Reflections on the deadly tornadoes in central Oklahoma

By Logan Dawson, SOARS Protégé​​

Radar image
Radar from May 20, 2013, showing the supercell thunderstorm and deadly tornado that touched down in Moore, Oklahoma.
Credit: National Weather Service

Severe thunderstorms needed to happen during the MPEX field campaign for it to be a success. I never had this thought until after several deadly tornadoes tore across central Oklahoma in May while we were studying the storms.

On Friday, May 17, conditions for severe thunderstorms looked favorable, meaning they were likely, so the ground teams from Purdue, Colorado State, and the National Severe Storms Laboratory met in southwest Kansas and prepared to launch weather balloons across the Great Plains over the next several days. Ryan Sobash (lead nowcaster and PhD candidate from the University of Oklahoma) and I prepared for several late afternoons and evenings of nowcasting.

We didn't collect much data on Saturday, May 18 - our first day launching balloons. A few weak thunderstorms formed in the area near Dodge City, Kansas, but none of them fully strengthened into a large storm.

But over the following two days in central Oklahoma there were supercell thunderstorms, strong thunderstorms that often produce tornadoes and other severe weather. On May 19, the ground teams launched balloons around a storm that produced an EF-3 tornado north of Oklahoma City and a storm that produced an EF-4 tornado east of Norman, Oklahoma. The EF-4 tornado took the lives of two people.

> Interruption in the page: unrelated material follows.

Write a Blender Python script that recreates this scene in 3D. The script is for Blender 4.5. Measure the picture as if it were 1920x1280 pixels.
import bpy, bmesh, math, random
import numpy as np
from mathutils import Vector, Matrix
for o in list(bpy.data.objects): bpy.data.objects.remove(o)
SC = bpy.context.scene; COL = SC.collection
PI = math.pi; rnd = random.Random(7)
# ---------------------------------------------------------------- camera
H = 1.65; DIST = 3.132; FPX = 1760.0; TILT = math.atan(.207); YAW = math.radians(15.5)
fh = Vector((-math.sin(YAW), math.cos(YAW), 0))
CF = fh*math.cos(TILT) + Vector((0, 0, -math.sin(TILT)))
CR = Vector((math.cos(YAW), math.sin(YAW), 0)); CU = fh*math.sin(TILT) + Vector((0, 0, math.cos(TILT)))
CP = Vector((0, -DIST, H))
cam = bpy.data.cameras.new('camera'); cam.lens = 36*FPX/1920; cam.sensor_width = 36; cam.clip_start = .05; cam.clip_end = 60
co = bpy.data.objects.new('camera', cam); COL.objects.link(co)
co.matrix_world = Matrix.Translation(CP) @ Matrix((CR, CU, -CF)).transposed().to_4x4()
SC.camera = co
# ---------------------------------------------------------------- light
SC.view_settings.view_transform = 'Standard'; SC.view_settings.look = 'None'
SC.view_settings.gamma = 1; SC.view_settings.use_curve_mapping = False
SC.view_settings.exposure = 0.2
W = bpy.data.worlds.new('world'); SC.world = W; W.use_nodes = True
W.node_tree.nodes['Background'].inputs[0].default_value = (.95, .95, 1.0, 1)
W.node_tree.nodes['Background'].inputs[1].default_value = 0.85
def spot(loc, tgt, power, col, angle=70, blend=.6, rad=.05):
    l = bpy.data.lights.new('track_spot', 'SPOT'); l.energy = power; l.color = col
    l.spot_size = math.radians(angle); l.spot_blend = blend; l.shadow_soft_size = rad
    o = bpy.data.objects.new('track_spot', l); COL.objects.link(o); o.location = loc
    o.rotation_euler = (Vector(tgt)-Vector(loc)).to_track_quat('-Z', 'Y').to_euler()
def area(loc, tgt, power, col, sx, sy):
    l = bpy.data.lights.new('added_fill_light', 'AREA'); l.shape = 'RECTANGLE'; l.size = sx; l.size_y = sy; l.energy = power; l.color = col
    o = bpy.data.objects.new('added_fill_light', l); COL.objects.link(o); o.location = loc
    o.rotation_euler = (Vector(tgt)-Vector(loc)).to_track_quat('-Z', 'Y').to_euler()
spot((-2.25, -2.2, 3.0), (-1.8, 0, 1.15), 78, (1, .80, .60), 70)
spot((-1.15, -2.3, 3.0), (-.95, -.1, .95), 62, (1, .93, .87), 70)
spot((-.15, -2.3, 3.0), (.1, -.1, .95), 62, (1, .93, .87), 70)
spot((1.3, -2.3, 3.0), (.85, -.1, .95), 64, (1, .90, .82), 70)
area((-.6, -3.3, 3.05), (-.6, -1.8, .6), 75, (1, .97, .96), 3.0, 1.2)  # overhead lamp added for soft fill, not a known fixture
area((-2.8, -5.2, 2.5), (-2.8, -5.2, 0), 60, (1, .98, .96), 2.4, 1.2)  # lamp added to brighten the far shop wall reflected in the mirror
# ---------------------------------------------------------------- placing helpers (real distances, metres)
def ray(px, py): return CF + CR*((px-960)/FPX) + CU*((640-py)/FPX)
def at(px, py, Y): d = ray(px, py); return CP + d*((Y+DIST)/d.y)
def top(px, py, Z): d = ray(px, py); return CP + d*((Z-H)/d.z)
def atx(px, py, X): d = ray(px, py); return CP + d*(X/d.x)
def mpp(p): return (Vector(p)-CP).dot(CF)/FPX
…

On May 20, the ground teams collected data around a supercell thunderstorm that produced two weak tornadoes south of Oklahoma City. While the storm didn't cause much damage, there was a much more devastating impact further north where a tornado touched down in Moore, Oklahoma, devastating homes, businesses, and schools. Maintaining focus on nowcasting the storm further south for our research was extremely challenging while the tornado was on the ground in Moore. Ryan and I could see live video of the tornado from a news helicopter, and we knew that people's lives were in jeopardy.

The stress and anxiety I felt during this time gave me a little perspective on how difficult these severe weather outbreak days can be for National Weather Service forecasters who monitor these storms and issue the warnings. On a 'regular' weather day, their work often goes unnoticed, but they should really be commended and appreciated for their service to the public, especially during such emotionally stressful situations. Even though I consider the 24 deaths due to the Moore, Oklahoma, tornado far too many, the death toll could have been much higher without warnings from forecasters.

The thunderstorm activity in central Oklahoma on those two days was good for data collection during the MPEX project. However, it's difficult to be pleased with the data collection when there was such a huge impact on human life. I guess we just have to take solace in the fact that this field campaign is working toward better predictions of severe weather. Hopefully, our data can eventually help severe weather forecasters provide more advanced warnings that may prevent such loss of life in the future.

Logan Dawson
Logan Dawson is a third-year SOARS protégé and a graduate student studying atmospheric science at Purdue University.